Design system overviewDesign system overview

Feature List

Role-Based Dashboards

Five distinct homepages tailored to each user role — Super Admin, Admin, Sales Manager, Sales Agent, and Distributor — surfacing only the data and actions relevant to their daily workflow.

Stock Overview

Real-time inventory browsing by product category with colour-coded availability indicators, direct access to 2D drawings and 3D STP files, and an alternatives modal for out-of-stock items.

Order Tracking

Live shipment tracking with map view, per-item progress indicators (Order received → In-transit → Delivered), and carrier information including tracking number and contact details.

Quick Order

Repeat buyers can upload a CSV or PDF file to place bulk orders instantly without browsing the product catalogue manually.

Quote Management

Distributors can view, track, and manage open and closed quotes in one place, with a quotes vs orders analytics chart on the dashboard.

RMA Management

Distributors and internal teams can track return merchandise authorizations with status indicators (Processing, Completed, Rejected, Closed) and PDF export per entry.

Account Management

Self-registration with structured approval flow, tiered sub-account creation for larger distributors, and user management for internal admins.

Product List

A filterable product catalogue within the portal allowing users to browse by category, NEMA/IP rating, dimensions, and material — with starred favourites, dimension range selectors, and direct Add to Cart or Ask a Question actions.

Order & Quote Analytics

Sales managers and admins can track orders placed, RMAs, cancellations, top sales items, and regional order-to-build breakdowns in real time.

AI Chat Assistant

Integrated across all roles, allowing users to ask questions, track orders, and find information conversationally without navigating through multiple pages.

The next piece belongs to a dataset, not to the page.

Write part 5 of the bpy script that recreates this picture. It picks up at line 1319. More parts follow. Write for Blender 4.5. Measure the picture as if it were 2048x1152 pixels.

Featured Breakdown — The Biggest Challenge

Order Tracking Without Carrier Data

Problem

EXM works with multiple carriers, but none of them provide API access to tracking data — meaning there was no way to pull live shipment status directly into the portal. The only data available was the tracking number itself, and even that couldn't always be searched online depending on the carrier. Customers who wanted to know where their order was had no choice but to call or email the shipping team directly.

Design Decision

Rather than waiting for a perfect technical solution, I designed a practical tracking experience around the data that was available. The portal surfaces the carrier's tracking number alongside their phone number, email, and online tracking link where available — giving customers everything they need to check status themselves. In parallel, I designed a production-to-shipping status flow where the production manager marks when an order starts building, and the shipping team triggers the "in-transit" status when scanning the shipping label — using estimated process times to give customers a realistic timeline even before the carrier picks up.

Outcome

The live version currently provides carrier contact details and tracking numbers, with the status flow actively being improved as EXM refines label scanning within Microsoft Dynamics. The design laid the groundwork for a fully automated tracking experience — built to scale as carrier integrations become available, without needing to redesign the interface.

Feature screenshot

My Takeaways & Learnings

1

Designing for multiple roles taught me that the hardest part isn't building the features — it's deciding what each role should NOT see. Restraint is a design decision, and getting that right made the whole system feel focused rather than overwhelming.

2

The phased launch approach was one of the best decisions on this project. Shipping a simplified MVP first gave us real feedback before committing to the full build — and it built trust with users early, which made adoption of the complete portal much smoother.

3

The order tracking challenge taught me that good design isn't always about having perfect data. Sometimes the most valuable thing you can do is design around the constraints you have — and build a foundation that scales when those constraints are eventually removed.